The other critical change and the vocal force running throughout the album is Xasthur. She joined the project in late 2017, practically by accident. “We were looking for a vocalist for Vampillia, and she was looking for opportunities. She sang in the studio for us…it’s a little mean to say, but her singing was just so-so,” Kei says. “We asked her…can you try a death voice. She had never tried it before.” Xasthur gave it her best…and wowed them for how “twisted” it sounded. “She is better suited for VMO.”

“It felt like the group was just dudes,” Kei says. “Having this young woman’s view created a whole new worldview for the project, and it just clicked perfectly.” There’s also an element of freshness to Xasthur, as Kei says she was more into hardcore rock and K-pop before VMO forced her to learn all about techno and death metal.

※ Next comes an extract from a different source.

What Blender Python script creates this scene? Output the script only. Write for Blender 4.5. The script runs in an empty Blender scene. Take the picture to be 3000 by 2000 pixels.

Fittingly, DEATH RAVE aims to be open to all. “Techno and metal are both very closed communities, and it’s kind of hard to approach them as an outsider,” Kei says. “VMO is two closed communities coming together, and maybe when you first listen to it, it can be hard to digest, but I want people to really feel it with their body.” Both he and ダークスローン pride themselves on VMO’s holistic approach and their refusal to be tied down to any single genre or subculture.

“We look forward to seeing different people at our live shows, whether they are ravers, metalheads, fashionistas…whatever,” Kei says. “I love seeing different cultures mix together into something new.”